* [Required task]: Start at the first line of the material below and retype each line through the one containing "M_pc = mat('pc_black', (14, 14, 16), .5);", exactly.
<<<<
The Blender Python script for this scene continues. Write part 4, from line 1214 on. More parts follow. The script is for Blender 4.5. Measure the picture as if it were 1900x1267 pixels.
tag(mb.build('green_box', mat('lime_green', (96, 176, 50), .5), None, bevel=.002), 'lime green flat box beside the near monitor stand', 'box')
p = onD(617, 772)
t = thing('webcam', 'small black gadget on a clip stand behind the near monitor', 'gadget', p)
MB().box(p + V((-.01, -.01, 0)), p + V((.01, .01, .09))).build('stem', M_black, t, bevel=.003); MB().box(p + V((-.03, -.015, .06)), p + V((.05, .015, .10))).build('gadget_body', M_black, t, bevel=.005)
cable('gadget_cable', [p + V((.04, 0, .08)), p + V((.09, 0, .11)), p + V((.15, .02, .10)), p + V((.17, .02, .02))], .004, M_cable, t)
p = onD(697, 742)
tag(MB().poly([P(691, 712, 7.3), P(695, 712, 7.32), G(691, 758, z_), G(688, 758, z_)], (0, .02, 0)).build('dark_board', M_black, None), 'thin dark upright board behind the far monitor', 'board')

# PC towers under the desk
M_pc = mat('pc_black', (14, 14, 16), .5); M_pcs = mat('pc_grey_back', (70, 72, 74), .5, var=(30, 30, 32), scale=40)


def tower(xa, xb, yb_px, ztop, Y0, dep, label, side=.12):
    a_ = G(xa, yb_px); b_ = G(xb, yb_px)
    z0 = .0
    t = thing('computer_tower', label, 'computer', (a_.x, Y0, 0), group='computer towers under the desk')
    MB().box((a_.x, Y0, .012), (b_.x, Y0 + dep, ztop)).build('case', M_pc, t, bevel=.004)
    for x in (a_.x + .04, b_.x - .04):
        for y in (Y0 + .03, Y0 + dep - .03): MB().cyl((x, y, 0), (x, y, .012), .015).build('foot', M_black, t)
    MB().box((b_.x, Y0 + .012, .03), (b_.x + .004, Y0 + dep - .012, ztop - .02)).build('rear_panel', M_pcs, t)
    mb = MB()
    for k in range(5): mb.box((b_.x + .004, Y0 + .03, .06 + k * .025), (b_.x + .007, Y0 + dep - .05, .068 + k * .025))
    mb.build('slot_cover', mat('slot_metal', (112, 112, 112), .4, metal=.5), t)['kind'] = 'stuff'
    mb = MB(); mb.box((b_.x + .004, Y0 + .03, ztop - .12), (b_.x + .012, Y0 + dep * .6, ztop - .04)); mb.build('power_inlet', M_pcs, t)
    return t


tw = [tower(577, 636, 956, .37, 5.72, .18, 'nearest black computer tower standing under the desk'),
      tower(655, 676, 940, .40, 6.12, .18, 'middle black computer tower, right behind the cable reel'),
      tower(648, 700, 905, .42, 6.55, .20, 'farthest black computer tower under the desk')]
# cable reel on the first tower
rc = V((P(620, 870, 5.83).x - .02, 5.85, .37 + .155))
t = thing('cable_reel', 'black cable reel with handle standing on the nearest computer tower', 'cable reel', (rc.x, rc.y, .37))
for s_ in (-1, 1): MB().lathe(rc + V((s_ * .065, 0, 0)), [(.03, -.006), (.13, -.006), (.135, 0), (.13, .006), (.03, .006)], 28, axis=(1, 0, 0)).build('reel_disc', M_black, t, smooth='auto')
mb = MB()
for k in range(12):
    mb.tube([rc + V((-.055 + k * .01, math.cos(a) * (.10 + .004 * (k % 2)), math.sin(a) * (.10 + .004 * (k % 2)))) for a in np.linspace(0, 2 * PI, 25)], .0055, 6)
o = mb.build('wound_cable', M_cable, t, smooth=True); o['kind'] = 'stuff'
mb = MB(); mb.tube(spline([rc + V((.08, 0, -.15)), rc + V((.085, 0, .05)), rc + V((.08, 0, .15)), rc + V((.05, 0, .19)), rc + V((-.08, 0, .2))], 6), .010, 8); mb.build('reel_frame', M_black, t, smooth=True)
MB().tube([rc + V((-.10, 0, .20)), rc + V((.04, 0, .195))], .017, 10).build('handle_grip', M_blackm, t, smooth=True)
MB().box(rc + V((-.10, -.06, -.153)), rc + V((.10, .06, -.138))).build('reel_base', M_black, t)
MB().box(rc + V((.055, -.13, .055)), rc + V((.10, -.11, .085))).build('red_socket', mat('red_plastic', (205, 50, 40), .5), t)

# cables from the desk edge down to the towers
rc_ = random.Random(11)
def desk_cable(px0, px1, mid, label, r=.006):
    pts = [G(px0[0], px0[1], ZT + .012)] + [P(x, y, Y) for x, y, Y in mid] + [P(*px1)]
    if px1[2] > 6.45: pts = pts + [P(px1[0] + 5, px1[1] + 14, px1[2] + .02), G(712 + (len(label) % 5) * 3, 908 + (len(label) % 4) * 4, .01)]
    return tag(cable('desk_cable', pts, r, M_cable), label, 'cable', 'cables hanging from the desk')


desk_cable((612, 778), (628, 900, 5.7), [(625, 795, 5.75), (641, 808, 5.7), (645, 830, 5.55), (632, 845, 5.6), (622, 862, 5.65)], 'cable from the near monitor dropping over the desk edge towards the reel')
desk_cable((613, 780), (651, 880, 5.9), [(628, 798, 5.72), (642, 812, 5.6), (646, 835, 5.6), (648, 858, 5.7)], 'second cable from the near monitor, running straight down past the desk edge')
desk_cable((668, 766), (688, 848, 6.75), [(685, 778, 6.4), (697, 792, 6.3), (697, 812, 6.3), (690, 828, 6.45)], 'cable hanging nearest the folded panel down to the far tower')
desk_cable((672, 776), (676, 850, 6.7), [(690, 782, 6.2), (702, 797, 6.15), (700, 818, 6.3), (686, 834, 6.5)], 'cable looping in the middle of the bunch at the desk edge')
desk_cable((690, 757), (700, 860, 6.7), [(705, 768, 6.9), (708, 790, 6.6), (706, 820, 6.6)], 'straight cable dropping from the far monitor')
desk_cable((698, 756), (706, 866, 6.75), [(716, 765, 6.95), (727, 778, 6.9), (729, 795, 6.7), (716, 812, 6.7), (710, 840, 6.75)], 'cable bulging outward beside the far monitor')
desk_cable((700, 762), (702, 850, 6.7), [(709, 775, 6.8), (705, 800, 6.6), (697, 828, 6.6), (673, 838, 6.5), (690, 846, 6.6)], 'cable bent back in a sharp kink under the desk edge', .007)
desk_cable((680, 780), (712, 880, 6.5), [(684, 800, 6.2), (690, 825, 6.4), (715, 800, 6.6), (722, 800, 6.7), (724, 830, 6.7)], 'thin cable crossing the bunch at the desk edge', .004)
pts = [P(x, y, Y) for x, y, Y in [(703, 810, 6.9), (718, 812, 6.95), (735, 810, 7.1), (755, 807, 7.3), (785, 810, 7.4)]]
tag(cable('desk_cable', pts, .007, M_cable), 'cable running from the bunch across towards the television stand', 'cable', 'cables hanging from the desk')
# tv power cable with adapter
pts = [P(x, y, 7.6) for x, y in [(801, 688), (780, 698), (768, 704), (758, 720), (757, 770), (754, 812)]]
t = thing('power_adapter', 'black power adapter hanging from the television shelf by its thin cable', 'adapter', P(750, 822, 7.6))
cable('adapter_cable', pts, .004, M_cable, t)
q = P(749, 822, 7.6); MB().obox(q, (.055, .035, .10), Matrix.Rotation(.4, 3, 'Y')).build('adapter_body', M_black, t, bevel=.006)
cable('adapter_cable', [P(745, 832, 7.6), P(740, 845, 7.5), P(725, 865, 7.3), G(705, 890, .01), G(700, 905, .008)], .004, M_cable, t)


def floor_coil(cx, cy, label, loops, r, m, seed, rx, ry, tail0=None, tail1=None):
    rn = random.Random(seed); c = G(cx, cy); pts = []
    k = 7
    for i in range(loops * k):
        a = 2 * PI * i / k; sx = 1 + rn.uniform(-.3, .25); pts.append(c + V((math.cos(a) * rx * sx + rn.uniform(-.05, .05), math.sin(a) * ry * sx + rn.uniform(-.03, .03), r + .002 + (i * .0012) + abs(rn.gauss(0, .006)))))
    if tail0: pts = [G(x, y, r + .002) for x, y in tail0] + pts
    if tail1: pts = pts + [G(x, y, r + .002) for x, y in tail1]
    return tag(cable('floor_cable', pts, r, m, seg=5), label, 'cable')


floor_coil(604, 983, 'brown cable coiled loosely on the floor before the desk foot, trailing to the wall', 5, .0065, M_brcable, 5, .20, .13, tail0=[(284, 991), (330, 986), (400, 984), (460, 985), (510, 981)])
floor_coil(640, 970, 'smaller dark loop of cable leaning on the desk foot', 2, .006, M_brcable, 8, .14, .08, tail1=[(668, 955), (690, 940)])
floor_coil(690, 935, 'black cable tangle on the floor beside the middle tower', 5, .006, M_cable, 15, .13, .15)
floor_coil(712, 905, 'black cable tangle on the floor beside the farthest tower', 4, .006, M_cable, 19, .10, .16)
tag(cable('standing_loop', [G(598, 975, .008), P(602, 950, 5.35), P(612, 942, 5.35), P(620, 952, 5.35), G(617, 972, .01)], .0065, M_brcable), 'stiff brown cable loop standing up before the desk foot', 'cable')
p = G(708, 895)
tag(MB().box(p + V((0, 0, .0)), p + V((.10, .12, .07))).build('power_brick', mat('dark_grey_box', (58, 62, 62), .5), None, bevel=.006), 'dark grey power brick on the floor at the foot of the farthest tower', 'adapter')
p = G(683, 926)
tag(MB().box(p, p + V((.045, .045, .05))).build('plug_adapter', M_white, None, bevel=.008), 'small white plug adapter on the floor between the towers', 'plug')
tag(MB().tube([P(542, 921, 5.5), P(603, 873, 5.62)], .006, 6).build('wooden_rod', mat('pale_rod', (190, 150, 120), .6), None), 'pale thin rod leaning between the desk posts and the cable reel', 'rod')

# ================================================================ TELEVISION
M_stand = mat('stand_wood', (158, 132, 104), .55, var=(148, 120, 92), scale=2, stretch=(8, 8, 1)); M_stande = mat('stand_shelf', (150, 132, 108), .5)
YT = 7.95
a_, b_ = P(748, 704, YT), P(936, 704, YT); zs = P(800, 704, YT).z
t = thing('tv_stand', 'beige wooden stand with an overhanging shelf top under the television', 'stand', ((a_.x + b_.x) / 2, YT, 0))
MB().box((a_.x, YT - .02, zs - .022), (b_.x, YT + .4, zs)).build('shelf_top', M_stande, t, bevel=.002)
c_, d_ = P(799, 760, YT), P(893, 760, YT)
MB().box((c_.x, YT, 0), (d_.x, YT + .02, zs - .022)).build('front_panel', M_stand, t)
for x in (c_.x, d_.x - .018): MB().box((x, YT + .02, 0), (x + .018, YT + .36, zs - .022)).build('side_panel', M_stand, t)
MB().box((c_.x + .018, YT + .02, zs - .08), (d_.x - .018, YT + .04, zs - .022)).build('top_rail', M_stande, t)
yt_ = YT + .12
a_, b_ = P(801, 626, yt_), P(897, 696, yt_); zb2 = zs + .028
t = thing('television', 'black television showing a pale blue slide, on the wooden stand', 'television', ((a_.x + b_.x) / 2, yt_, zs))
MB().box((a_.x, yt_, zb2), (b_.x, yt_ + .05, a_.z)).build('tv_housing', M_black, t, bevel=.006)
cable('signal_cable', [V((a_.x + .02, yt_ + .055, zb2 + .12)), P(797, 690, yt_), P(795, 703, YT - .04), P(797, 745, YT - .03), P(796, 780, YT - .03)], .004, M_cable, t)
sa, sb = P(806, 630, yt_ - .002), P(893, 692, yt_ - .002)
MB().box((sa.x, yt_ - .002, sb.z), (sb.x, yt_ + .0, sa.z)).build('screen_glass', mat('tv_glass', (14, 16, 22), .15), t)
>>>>
* [Full solution]:
The Blender Python script for this scene continues. Write part 4, from line 1214 on. More parts follow. The script is for Blender 4.5. Measure the picture as if it were 1900x1267 pixels.
tag(mb.build('green_box', mat('lime_green', (96, 176, 50), .5), None, bevel=.002), 'lime green flat box beside the near monitor stand', 'box')
p = onD(617, 772)
t = thing('webcam', 'small black gadget on a clip stand behind the near monitor', 'gadget', p)
MB().box(p + V((-.01, -.01, 0)), p + V((.01, .01, .09))).build('stem', M_black, t, bevel=.003); MB().box(p + V((-.03, -.015, .06)), p + V((.05, .015, .10))).build('gadget_body', M_black, t, bevel=.005)
cable('gadget_cable', [p + V((.04, 0, .08)), p + V((.09, 0, .11)), p + V((.15, .02, .10)), p + V((.17, .02, .02))], .004, M_cable, t)
p = onD(697, 742)
tag(MB().poly([P(691, 712, 7.3), P(695, 712, 7.32), G(691, 758, z_), G(688, 758, z_)], (0, .02, 0)).build('dark_board', M_black, None), 'thin dark upright board behind the far monitor', 'board')

# PC towers under the desk
M_pc = mat('pc_black', (14, 14, 16), .5); M_pcs = mat('pc_grey_back', (70, 72, 74), .5, var=(30, 30, 32), scale=40)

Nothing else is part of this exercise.